La muerte de un ser querido puede ser un evento devastador en la vida de cualquiera. Se debe de atravesar por un proceso de elaboración del duelo, es decir, de asimilar paulatinamente la desaparición de la persona hasta lograr un nuevo equilibrio emocional. Si hay algo que nos puede resultar difícil de creer es que nunca jamás en nuestra vida volveremos a ver a la persona amada. Sin embargo, la muerte puede adquirir un significado diferente.
Según afirman muchas de las más antiguas tradiciones filosóficas y religiosas tanto de Oriente como de Occidente, el ser humano es esencialmente un ser espiritual. Con base en esto, la muerte deja de ser simplemente el final de un ciclo en términos puramente biológicos, para convertirse en un evento trascendental dentro de la lógica superior de nuestro paso por este mundo, de su razón última de ser. Según han dicho durante siglos los líderes espirituales de estas tradiciones, los seres humanos somos esencialmente seres espirituales viviendo una experiencia terrenal y humana.

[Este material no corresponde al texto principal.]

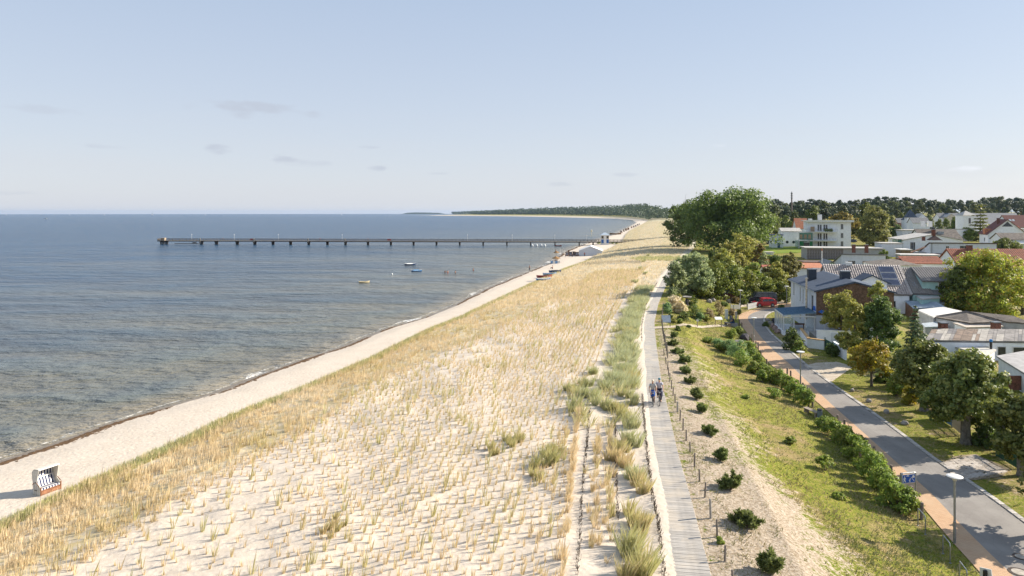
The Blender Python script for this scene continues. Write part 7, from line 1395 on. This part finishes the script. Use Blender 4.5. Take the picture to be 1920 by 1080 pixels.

Cuando somos capaces de percatarnos de esto –no solo de saberlo sino que también de sentirlo con certeza- comprendemos que el espíritu debe y merece volver a su hogar, a su estado original, en donde predominan la alegría y la paz absolutas.
Es imposible que se pierda el vínculo con la persona que partió. Si lo que nos unió es el amor, seguiremos cerca de ella aunque nos encontremos en planos distintos. El amor es considerado el sentimiento primario que da origen a todo lo que existe. Quien toca con amor la vida de sus semejantes deja huellas de eternidad, porque el amor nunca muere. No importa el tamaño de esa huella, persistirá en la vida de quienes tocó, los(as) que a su vez dejarán marca en otros(as) y así sucesivamente. La desaparición física de una persona no significa su final sino todo lo contrario; significa el inicio de una nueva etapa de su existencia en la vida de nosotros(as) y de su propio desarrollo espiritual.